*Exercise*. Do not carry the pictures over; copy every other part of the entries exactly.

*Exercise material*.
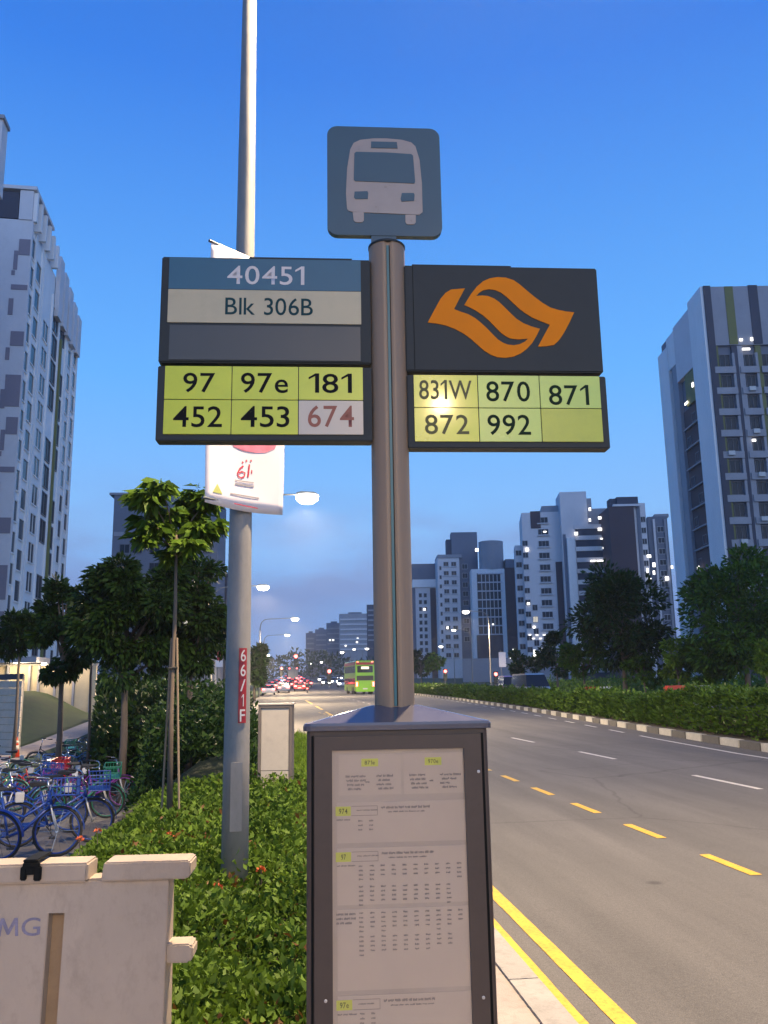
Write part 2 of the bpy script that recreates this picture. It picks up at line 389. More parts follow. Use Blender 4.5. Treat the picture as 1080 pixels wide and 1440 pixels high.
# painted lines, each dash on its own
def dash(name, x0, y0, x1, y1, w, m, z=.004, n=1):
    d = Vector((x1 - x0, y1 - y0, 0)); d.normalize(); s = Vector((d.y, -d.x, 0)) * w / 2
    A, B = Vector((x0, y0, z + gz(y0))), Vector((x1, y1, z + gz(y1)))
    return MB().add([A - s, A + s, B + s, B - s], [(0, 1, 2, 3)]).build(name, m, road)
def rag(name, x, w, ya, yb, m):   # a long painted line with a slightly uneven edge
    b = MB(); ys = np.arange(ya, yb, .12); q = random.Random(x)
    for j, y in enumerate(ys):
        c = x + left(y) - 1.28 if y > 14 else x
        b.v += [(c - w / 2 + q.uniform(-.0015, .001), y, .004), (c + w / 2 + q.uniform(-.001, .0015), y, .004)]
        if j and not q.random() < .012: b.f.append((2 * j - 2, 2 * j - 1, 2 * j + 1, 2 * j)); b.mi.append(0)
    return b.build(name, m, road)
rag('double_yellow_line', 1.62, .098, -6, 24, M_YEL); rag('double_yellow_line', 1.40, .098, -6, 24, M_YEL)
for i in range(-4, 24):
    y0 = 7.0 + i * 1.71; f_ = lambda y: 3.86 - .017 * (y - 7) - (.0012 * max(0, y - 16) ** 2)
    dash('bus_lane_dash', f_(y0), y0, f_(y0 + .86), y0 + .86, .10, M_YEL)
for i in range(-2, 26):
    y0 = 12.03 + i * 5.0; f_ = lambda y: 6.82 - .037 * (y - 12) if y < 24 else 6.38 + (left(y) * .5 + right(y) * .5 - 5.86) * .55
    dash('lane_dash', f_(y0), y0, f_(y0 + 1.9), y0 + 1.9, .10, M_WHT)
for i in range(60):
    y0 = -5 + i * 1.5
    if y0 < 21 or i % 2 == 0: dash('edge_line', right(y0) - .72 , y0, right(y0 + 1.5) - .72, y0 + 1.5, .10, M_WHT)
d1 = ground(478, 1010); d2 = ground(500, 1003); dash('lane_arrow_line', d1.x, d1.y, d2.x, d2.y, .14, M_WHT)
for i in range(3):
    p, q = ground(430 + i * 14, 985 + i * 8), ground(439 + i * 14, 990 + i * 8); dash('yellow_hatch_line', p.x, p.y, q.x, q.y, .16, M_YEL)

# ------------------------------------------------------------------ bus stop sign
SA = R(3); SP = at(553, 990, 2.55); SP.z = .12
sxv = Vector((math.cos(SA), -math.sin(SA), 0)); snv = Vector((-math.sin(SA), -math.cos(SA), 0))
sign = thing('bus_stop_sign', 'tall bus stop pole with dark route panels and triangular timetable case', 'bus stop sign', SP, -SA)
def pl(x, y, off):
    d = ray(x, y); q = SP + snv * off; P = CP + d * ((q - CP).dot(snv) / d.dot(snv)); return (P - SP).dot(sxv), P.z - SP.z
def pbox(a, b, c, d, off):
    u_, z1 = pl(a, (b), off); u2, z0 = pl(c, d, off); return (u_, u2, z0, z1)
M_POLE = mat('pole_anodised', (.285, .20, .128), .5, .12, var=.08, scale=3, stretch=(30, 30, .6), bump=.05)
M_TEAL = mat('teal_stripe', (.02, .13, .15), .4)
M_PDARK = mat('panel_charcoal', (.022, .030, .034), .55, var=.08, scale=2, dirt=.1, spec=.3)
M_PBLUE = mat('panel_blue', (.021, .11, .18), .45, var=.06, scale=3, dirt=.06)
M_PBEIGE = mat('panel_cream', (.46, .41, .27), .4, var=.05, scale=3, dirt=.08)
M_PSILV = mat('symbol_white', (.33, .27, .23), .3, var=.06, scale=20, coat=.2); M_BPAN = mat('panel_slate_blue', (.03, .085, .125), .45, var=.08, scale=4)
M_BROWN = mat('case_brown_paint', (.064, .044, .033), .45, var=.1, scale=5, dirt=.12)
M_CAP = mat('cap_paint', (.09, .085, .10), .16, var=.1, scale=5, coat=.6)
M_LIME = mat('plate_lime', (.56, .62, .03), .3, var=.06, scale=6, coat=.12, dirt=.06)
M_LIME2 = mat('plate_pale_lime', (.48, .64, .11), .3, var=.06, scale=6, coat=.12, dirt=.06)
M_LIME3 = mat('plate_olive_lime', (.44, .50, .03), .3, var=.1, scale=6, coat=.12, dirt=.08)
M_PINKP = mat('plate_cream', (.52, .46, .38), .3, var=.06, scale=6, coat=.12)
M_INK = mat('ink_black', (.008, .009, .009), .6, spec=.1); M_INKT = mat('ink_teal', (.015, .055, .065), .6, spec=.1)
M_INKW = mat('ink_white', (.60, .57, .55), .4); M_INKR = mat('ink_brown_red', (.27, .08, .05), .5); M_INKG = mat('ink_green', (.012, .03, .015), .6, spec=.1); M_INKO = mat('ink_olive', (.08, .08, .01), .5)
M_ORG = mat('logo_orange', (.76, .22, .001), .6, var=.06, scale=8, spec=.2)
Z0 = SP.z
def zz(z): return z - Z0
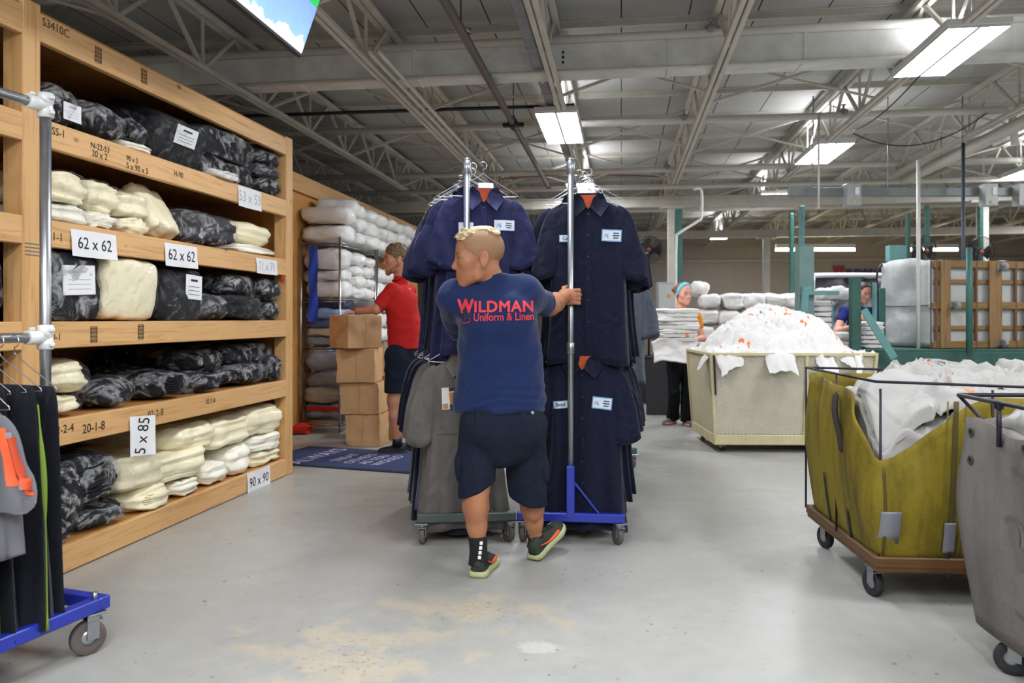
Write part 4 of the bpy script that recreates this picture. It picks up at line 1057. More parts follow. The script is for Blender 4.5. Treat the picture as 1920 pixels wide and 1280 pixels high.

*Result of the task*.
Write part 2 of the bpy script that recreates this picture. It picks up at line 389. More parts follow. Use Blender 4.5. Treat the picture as 1080 pixels wide and 1440 pixels high.
# painted lines, each dash on its own
def dash(name, x0, y0, x1, y1, w, m, z=.004, n=1):
    d = Vector((x1 - x0, y1 - y0, 0)); d.normalize(); s = Vector((d.y, -d.x, 0)) * w / 2
    A, B = Vector((x0, y0, z + gz(y0))), Vector((x1, y1, z + gz(y1)))
    return MB().add([A - s, A + s, B + s, B - s], [(0, 1, 2, 3)]).build(name, m, road)
def rag(name, x, w, ya, yb, m):   # a long painted line with a slightly uneven edge
    b = MB(); ys = np.arange(ya, yb, .12); q = random.Random(x)
    for j, y in enumerate(ys):
        c = x + left(y) - 1.28 if y > 14 else x
        b.v += [(c - w / 2 + q.uniform(-.0015, .001), y, .004), (c + w / 2 + q.uniform(-.001, .0015), y, .004)]
        if j and not q.random() < .012: b.f.append((2 * j - 2, 2 * j - 1, 2 * j + 1, 2 * j)); b.mi.append(0)
    return b.build(name, m, road)
rag('double_yellow_line', 1.62, .098, -6, 24, M_YEL); rag('double_yellow_line', 1.40, .098, -6, 24, M_YEL)
for i in range(-4, 24):
    y0 = 7.0 + i * 1.71; f_ = lambda y: 3.86 - .017 * (y - 7) - (.0012 * max(0, y - 16) ** 2)
    dash('bus_lane_dash', f_(y0), y0, f_(y0 + .86), y0 + .86, .10, M_YEL)
for i in range(-2, 26):
    y0 = 12.03 + i * 5.0; f_ = lambda y: 6.82 - .037 * (y - 12) if y < 24 else 6.38 + (left(y) * .5 + right(y) * .5 - 5.86) * .55
    dash('lane_dash', f_(y0), y0, f_(y0 + 1.9), y0 + 1.9, .10, M_WHT)
for i in range(60):
    y0 = -5 + i * 1.5
    if y0 < 21 or i % 2 == 0: dash('edge_line', right(y0) - .72 , y0, right(y0 + 1.5) - .72, y0 + 1.5, .10, M_WHT)
d1 = ground(478, 1010); d2 = ground(500, 1003); dash('lane_arrow_line', d1.x, d1.y, d2.x, d2.y, .14, M_WHT)
for i in range(3):
    p, q = ground(430 + i * 14, 985 + i * 8), ground(439 + i * 14, 990 + i * 8); dash('yellow_hatch_line', p.x, p.y, q.x, q.y, .16, M_YEL)

# ------------------------------------------------------------------ bus stop sign
SA = R(3); SP = at(553, 990, 2.55); SP.z = .12
sxv = Vector((math.cos(SA), -math.sin(SA), 0)); snv = Vector((-math.sin(SA), -math.cos(SA), 0))
sign = thing('bus_stop_sign', 'tall bus stop pole with dark route panels and triangular timetable case', 'bus stop sign', SP, -SA)
def pl(x, y, off):
    d = ray(x, y); q = SP + snv * off; P = CP + d * ((q - CP).dot(snv) / d.dot(snv)); return (P - SP).dot(sxv), P.z - SP.z
def pbox(a, b, c, d, off):
    u_, z1 = pl(a, (b), off); u2, z0 = pl(c, d, off); return (u_, u2, z0, z1)
M_POLE = mat('pole_anodised', (.285, .20, .128), .5, .12, var=.08, scale=3, stretch=(30, 30, .6), bump=.05)
M_TEAL = mat('teal_stripe', (.02, .13, .15), .4)
M_PDARK = mat('panel_charcoal', (.022, .030, .034), .55, var=.08, scale=2, dirt=.1, spec=.3)
M_PBLUE = mat('panel_blue', (.021, .11, .18), .45, var=.06, scale=3, dirt=.06)
M_PBEIGE = mat('panel_cream', (.46, .41, .27), .4, var=.05, scale=3, dirt=.08)
M_PSILV = mat('symbol_white', (.33, .27, .23), .3, var=.06, scale=20, coat=.2); M_BPAN = mat('panel_slate_blue', (.03, .085, .125), .45, var=.08, scale=4)
M_BROWN = mat('case_brown_paint', (.064, .044, .033), .45, var=.1, scale=5, dirt=.12)
M_CAP = mat('cap_paint', (.09, .085, .10), .16, var=.1, scale=5, coat=.6)
M_LIME = mat('plate_lime', (.56, .62, .03), .3, var=.06, scale=6, coat=.12, dirt=.06)
M_LIME2 = mat('plate_pale_lime', (.48, .64, .11), .3, var=.06, scale=6, coat=.12, dirt=.06)
M_LIME3 = mat('plate_olive_lime', (.44, .50, .03), .3, var=.1, scale=6, coat=.12, dirt=.08)
M_PINKP = mat('plate_cream', (.52, .46, .38), .3, var=.06, scale=6, coat=.12)
M_INK = mat('ink_black', (.008, .009, .009), .6, spec=.1); M_INKT = mat('ink_teal', (.015, .055, .065), .6, spec=.1)
M_INKW = mat('ink_white', (.60, .57, .55), .4); M_INKR = mat('ink_brown_red', (.27, .08, .05), .5); M_INKG = mat('ink_green', (.012, .03, .015), .6, spec=.1); M_INKO = mat('ink_olive', (.08, .08, .01), .5)
M_ORG = mat('logo_orange', (.76, .22, .001), .6, var=.06, scale=8, spec=.2)
Z0 = SP.z
def zz(z): return z - Z0
Write part 4 of the bpy script that recreates this picture. It picks up at line 1057. More parts follow. The script is for Blender 4.5. Treat the picture as 1920 pixels wide and 1280 pixels high.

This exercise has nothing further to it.